9 Aralık 2009 Çarşamba

ÖMÜR DEDİĞİN BÖYLE GEÇMELİ



Bazen insanları güldürmek çok kolay oluyor bazen ise imkansız. Günlerdir yazamıyorum insanlarım gülmüyor,güldürmüyor
Bu gün bir teyzem ağlattı beni, hemşire hanımı, kendini. Onu anlatmaya karar verdim. Sayfamın adı ‘’Bir delinin komedi defteri ‘’ değil ki ’’bir delinin poliklinik defteri’’ daha çok gülümseten olayları anlatmak istesem de defterim de günlük hayat var. Ne yazık ki hayat daha çok ağlatıyor bizleri.
Koyu lacivert mantolu, eşarplı, yetmişlerinde bir teyzem geldi.’’İlaç yazdıracağım kızım’’ dedi. Derin çizgilerle dolu yüzünde buruşmamış yer kalmamıştı. Bir çift ölgün, bitkin göz bakıyordu bana. Reçeteyi yazarken gözleri dalmış, beni izliyordu, belli ki sadece bana bakmıyordu, kim bilir neler neler geçiyordu kafasından…
‘’Biliyor musun benim oğlum da doktordu , çocuk doktoruydu Şişli Etfal’de ama kaybettim ben onu’’ Sessizce kendi kendine konuşur gibi anlatmaya başladı.
- Başın sağ olsun Allah sabır versin. Ne oldu teyzem niye öldü? Diye sordum şaşkınlıkla.
‘’38 yaşındaydı, doçentlik sınavına çalışıyordu, bekardı, mesleğine aşıktı. Her sabah saat yedide işe gider, akşam yedide gelirdi, beş dakika geç kalmazdı. Yemeğini yer, sadece bir saatliğine kulübe gider gelir, tıp kitaplarını okurdu. Bir gün yirmi dakika geç geldi, sekizinci kattayız biz kızım, zor çıktı merdivenleri’’ Başım ağrıyor grip oldum sanırım ‘’dedi. Sabaha kadar uyumadım odasına gittim geldim ondan sonra teşhis kondu. Beyin tümörü varmış. Tüm hocalar ayağa kalktı, tedavi için uğraştılar, çok severlerdi onu ama olmadı kızım işte olmadı. On beş yıl oldu ama acısı hala buramda.’’ Göğsünü gösteriyordu.
-Unutamazsınız tabii ki evlat acısı, şimdi bizi gördükçe de onu hatırlıyorsundur.’’ dedim ezik bir şekilde.

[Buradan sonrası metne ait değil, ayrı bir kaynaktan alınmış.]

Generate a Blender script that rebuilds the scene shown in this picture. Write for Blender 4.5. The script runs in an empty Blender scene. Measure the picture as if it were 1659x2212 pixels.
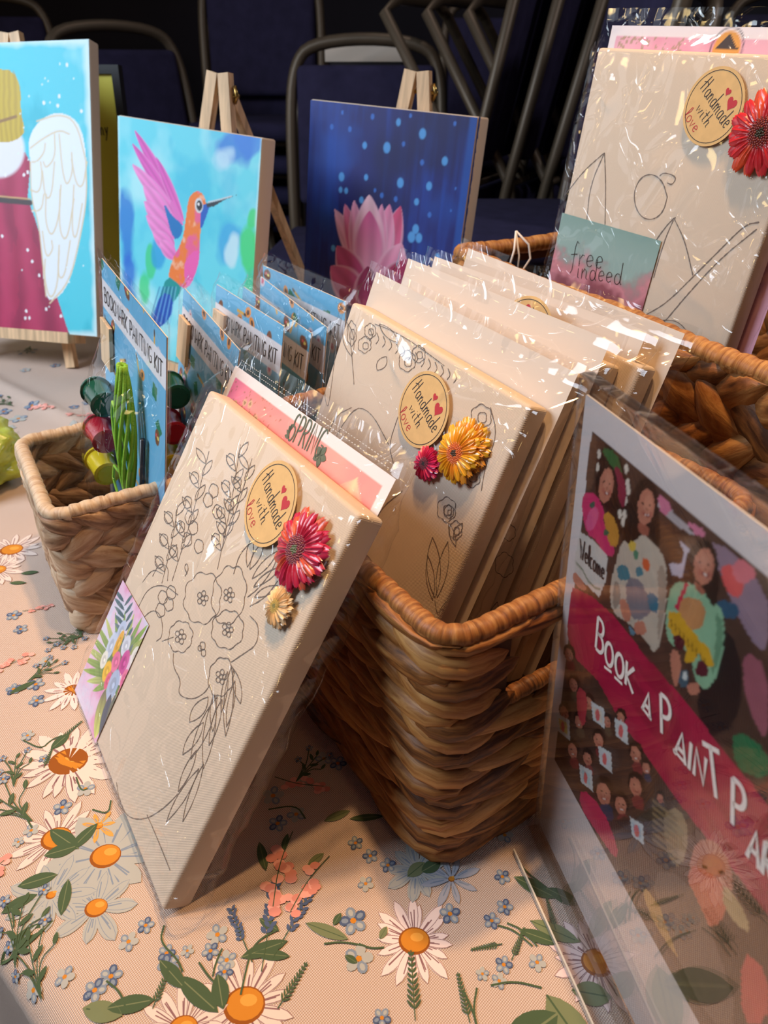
import bpy, bmesh, math, random
import numpy as np
from mathutils import Vector, Matrix

# ------------------------------------------------------------------ camera, world, lights
SC = bpy.context.scene
COL = SC.collection
F, CX, CY, PITCH, HC = 1575.0, 829.5, 1106.0, math.radians(32), 0.412
cd = bpy.data.cameras.new('camera')
cd.sensor_fit = 'VERTICAL'; cd.sensor_height = 36.0; cd.lens = F / 2212 * 36
cd.clip_start = 0.02; cd.clip_end = 60
cd.dof.use_dof = True; cd.dof.focus_distance = 0.47; cd.dof.aperture_fstop = 12.0
cam = bpy.data.objects.new('camera', cd); COL.objects.link(cam)
cam.location = (0, 0, HC); cam.rotation_euler = (math.pi / 2 - PITCH, 0, 0)
SC.camera = cam
SC.view_settings.view_transform = 'Standard'; SC.view_settings.look = 'None'
SC.view_settings.exposure = 0.0; SC.view_settings.gamma = 1.0
SC.view_settings.use_curve_mapping = False
SC.cycles.use_denoising = True
SC.cycles.max_bounces = 8; SC.cycles.transparent_max_bounces = 32
SC.cycles.diffuse_bounces = 3; SC.cycles.glossy_bounces = 4; SC.cycles.transmission_bounces = 4
SC.cycles.sample_clamp_indirect = 4.0

w = bpy.data.worlds.new('room_light'); SC.world = w; w.use_nodes = True
w.node_tree.nodes['Background'].inputs[0].default_value = (0.62, 0.60, 0.72, 1)
w.node_tree.nodes['Background'].inputs[1].default_value = 0.045

def area(name, loc, target, sx, sy, power, col):
    l = bpy.data.lights.new(name, 'AREA'); l.shape = 'RECTANGLE'; l.size = sx; l.size_y = sy
    l.energy = power; l.color = col
    o = bpy.data.objects.new(name, l); COL.objects.link(o); o.location = loc
    o.rotation_euler = (Vector(target) - Vector(loc)).to_track_quat('-Z', 'Y').to_euler()
    return o
def bulb(name, loc, r, power, col):
    l = bpy.data.lights.new(name, 'POINT'); l.shadow_soft_size = r; l.energy = power; l.color = col
    o = bpy.data.objects.new(name, l); COL.objects.link(o); o.location = loc
    return o
def spot(name, loc, target, cone, power, col, r=.035, blend=1.0):
    l = bpy.data.lights.new(name, 'SPOT'); l.spot_size = math.radians(cone); l.spot_blend = blend; l.energy = power; l.color = col; l.shadow_soft_size = r
    o = bpy.data.objects.new(name, l); COL.objects.link(o); o.location = loc
    o.rotation_euler = (Vector(target) - Vector(loc)).to_track_quat('-Z', 'Y').to_euler()
    return o
wn = area('window_daylight', (-1.6, 0.35, 1.30), (-0.38, 0.98, 0.12), 0.9, 0.9, 19, (0.74, 0.86, 1.0)); wn.data.spread = math.radians(120)
area('haze_fill', (-2.1, 1.75, 0.62), (0.0, 0.45, 0.2), 1.0, 1.1, 5, (0.82, 0.90, 1.0))  # added dim unseen panel, mirrored as pale haze on the film sleeves
WARM = (1.0, 0.59, 0.27)
spot('ceiling_spot', (0.03, 0.68, 1.75), (0.16, 0.24, 0.0), 66, 74, WARM)
spot('ceiling_spot', (0.10, 0.38, 1.85), (0.12, 0.22, 0.0), 62, 54, WARM)
bulb('ceiling_and_fill_bulb', (1.0, 0.95, 1.15), 0.05, 12, (0.96, 0.92, 0.96))  # added neutral fill that brightens the side faces of the paintings
bulb('ceiling_and_fill_bulb', (0.1, 2.1, 1.9), 0.05, 9, (1.0, 0.82, 0.74))
bulb('ceiling_and_fill_bulb', (0.6, -0.5, 1.5), 0.05, 4, WARM)  # added weak warm fill from the front right
for k_, (y_, z_) in enumerate(((1.25, 0.95), (0.70, 0.62), (0.25, 1.15), (1.0, 1.5), (0.1, 0.4))):
    bulb('glint_light', (-2.6, y_ * 1.2, z_), 0.08, 3.6, (1.0, 0.70, 0.28))  # unseen warm lights added at left so the film picks up yellow glints

# ------------------------------------------------------------------ small tools
rnd = random.Random(7)
def s2l(c):
    return c / 12.92 if c <= 0.04045 else ((c + 0.055) / 1.055) ** 2.4
def hx(r, g=None, b=None):
    if g is None: r, g, b = r
    return (s2l(r / 255), s2l(g / 255), s2l(b / 255))
Rm = np.array([[1, 0, 0], [0, -math.sin(PITCH), -math.cos(PITCH)], [0, math.cos(PITCH), -math.sin(PITCH)]])
EYE = np.array([0, 0, HC])
def ray(px, py):
    return Rm.T @ np.array([(px - CX) / F, (py - CY) / F, 1.0])
def onz(px, py, z=0.0):
    d = ray(px, py); t = (z - HC) / d[2]; return EYE + t * d
def axes(yaw, lean, roll=0):
    y, l, r = map(math.radians, (yaw, lean, roll))
    wv = np.array([math.cos(y), math.sin(y), 0]); b = np.array([-math.sin(y), math.cos(y), 0])
    u = np.array([0, 0, 1]) * math.cos(l) + b * math.sin(l)
    return wv * math.cos(r) + u * math.sin(r), -wv * math.sin(r) + u * math.cos(r)
class Frame:
    """a standing sheet: local x across, y away from its face, z up"""
    def __init__(s, x, y, z, yaw, lean, roll=0):
        s.o = np.array([x, y, z], float); s.x, s.z = axes(yaw, lean, roll); s.y = -np.cross(s.x, s.z)
    def loc(s, px, py, y=0.0):
        o = s.o + s.y * y; d = ray(px, py); t = np.dot(o - EYE, s.y) / np.dot(d, s.y)
        q = EYE + t * d - s.o
        return (float(q @ s.x), float(q @ s.z))
    def mat(s):
        m = Matrix.Identity(4)
        for i, a in enumerate((s.x, s.y, s.z)):
            for j in range(3): m[j][i] = a[j]
        for j in range(3): m[j][3] = s.o[j]
        return m
    def L(s, *pts, y=0.0):
        return [s.loc(p[0], p[1], y) for p in pts]

def nodes(m):
    m.use_nodes = True; return m.node_tree, m.node_tree.nodes['Principled BSDF']
def mat(name, col, rough=0.6, metal=0.0, bump=0, bscale=300, vary=0.0, vscale=20, spec=0.5, stretch=None, trans=0):
    m = bpy.data.materials.new(name); nt, b = nodes(m); N, Lk = nt.nodes, nt.links
    b.inputs['Base Color'].default_value = (*col, 1); b.inputs['Roughness'].default_value = rough
    b.inputs['Metallic'].default_value = metal; b.inputs['Specular IOR Level'].default_value = spec
    tc = N.new('ShaderNodeTexCoord'); src = tc.outputs['Object']
    if stretch:
        mp = N.new('ShaderNodeMapping'); mp.inputs['Scale'].default_value = stretch
        Lk.new(src, mp.inputs[0]); src = mp.outputs[0]
    if vary:
        n = N.new('ShaderNodeTexNoise'); n.inputs['Scale'].default_value = vscale; n.inputs['Detail'].default_value = 5
        Lk.new(src, n.inputs['Vector'])
        r = N.new('ShaderNodeMapRange'); r.inputs[1].default_value = .3; r.inputs[2].default_value = .7
        r.inputs[3].default_value = 1 - vary; r.inputs[4].default_value = 1 + vary
        Lk.new(n.outputs[0], r.inputs[0])
        mx = N.new('ShaderNodeMix'); mx.data_type = 'RGBA'; mx.blend_type = 'MULTIPLY'; mx.inputs[0].default_value = 1
        mx.inputs[6].default_value = (*col, 1); Lk.new(r.outputs[0], mx.inputs[7]); Lk.new(mx.outputs[2], b.inputs['Base Color'])
    if bump:
        n = N.new('ShaderNodeTexNoise'); n.inputs['Scale'].default_value = bscale; n.inputs['Detail'].default_value = 3
        Lk.new(src, n.inputs['Vector'])
        bp = N.new('ShaderNodeBump'); bp.inputs['Strength'].default_value = bump; bp.inputs['Distance'].default_value = .001
        Lk.new(n.outputs[0], bp.inputs['Height']); Lk.new(bp.outputs[0], b.inputs['Normal'])
    return m
def weave_nodes(nt, b, fx, coord='Object', strength=.5, dist=.0004, ax=(0, 1)):
    """over-under thread relief; returns the 0..1 height socket"""
    N, Lk = nt.nodes, nt.links
    tc = N.new('ShaderNodeTexCoord'); sp = N.new('ShaderNodeSeparateXYZ'); Lk.new(tc.outputs[coord], sp.inputs[0])
    outs = []
    for a in ax:
        m1 = N.new('ShaderNodeMath'); m1.operation = 'MULTIPLY'; m1.inputs[1].default_value = fx; Lk.new(sp.outputs[a], m1.inputs[0])
        m2 = N.new('ShaderNodeMath'); m2.operation = 'SINE'; Lk.new(m1.outputs[0], m2.inputs[0]); outs.append(m2)
    mu = N.new('ShaderNodeMath'); mu.operation = 'MULTIPLY'; Lk.new(outs[0].outputs[0], mu.inputs[0]); Lk.new(outs[1].outputs[0], mu.inputs[1])
    r = N.new('ShaderNodeMapRange'); r.inputs[1].default_value = -1; r.inputs[2].default_value = 1; Lk.new(mu.outputs[0], r.inputs[0])
    bp = N.new('ShaderNodeBump'); bp.inputs['Strength'].default_value = strength; bp.inputs['Distance'].default_value = dist
    Lk.new(r.outputs[0], bp.inputs['Height']); Lk.new(bp.outputs[0], b.inputs['Normal'])
    return r.outputs[0]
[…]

‘’Sadece sizi görünce değil, herkesi ona benzetiyorum. Bir ceketi, bir saç şeklini görünce acaba o mu diyorum’’
Onu o kadar çok iyi anlıyordum ki saçma olduğunu bile bile insan benzetiyor o olduğuna inanmak istiyor. Kendimi düşündüm. Babamı kaybedeli 1 yıl olmuştu. Oğlumu parka götürmüştüm, ilerde bankta oturan adam gri kasketiyle o kadar çok babama benziyordu ki. Uzaktan seyre dalmıştım gittikçe benzemekle kalmamıştı, o olmuştu adeta. Olamaz mı? diyordum, ya o ise kazadan sonra yanlış kişiyi gömdüysek babam şuurunu kaybetmiş bir şekilde parklarda geziyorsa? Bunlar sadece filmlerde mi olur? Ya gerçek hayatta da oluyorsa? Ağlamaklı olmuştum, yüreğim yerinden çıkacak gibiydi, yerimden kalktım oğlumu kucağıma aldım, adama doğru yürümeye başladım, yaklaştıkça daha çok benziyordu. Hıçkırarak boynuna sarılma hayali kurarken dibine varmıştım ki o adam babam değildi.

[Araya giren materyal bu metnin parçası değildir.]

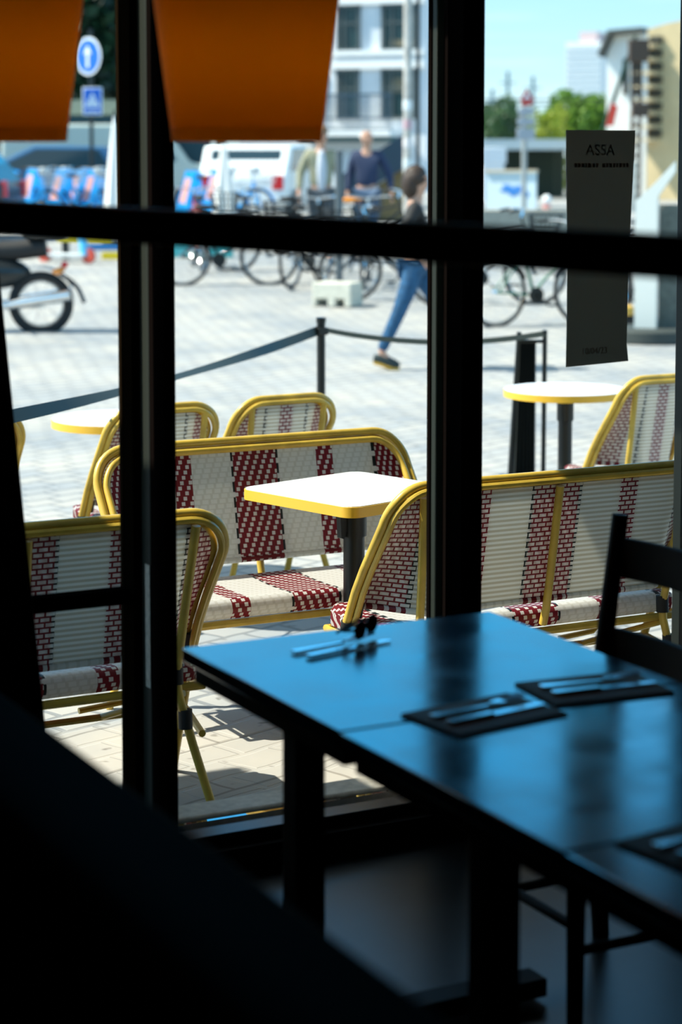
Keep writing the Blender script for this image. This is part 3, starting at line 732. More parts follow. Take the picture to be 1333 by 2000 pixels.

‘’Bak kızım bu resmi’’demesiyle irkildim. Cüzdanından siyah beyaz bir fotoğraf çıkardı. Geniş çerçeveli gözlüklerle pos bıyığıyla ciddi bakan genç bir adamın fotoğrafı.
Yine o çaresizlik duygusu, yok olma isteği geldi oturdu omuzlarıma. ’’Allah sabır versin’’ diye mırıldanabildim yarım yamalak. ‘’Teyzem biliyorum hiç kimse oğlunun yerini tutamaz ama beni de bir evladının yerine koy, bir hastalığın, sıkıntın oldu mu bana gel, elimden geldiğince yardımcı olmaya çalışırım, ne de olsa meslektaşız oğlunla ‘’diye ekledim.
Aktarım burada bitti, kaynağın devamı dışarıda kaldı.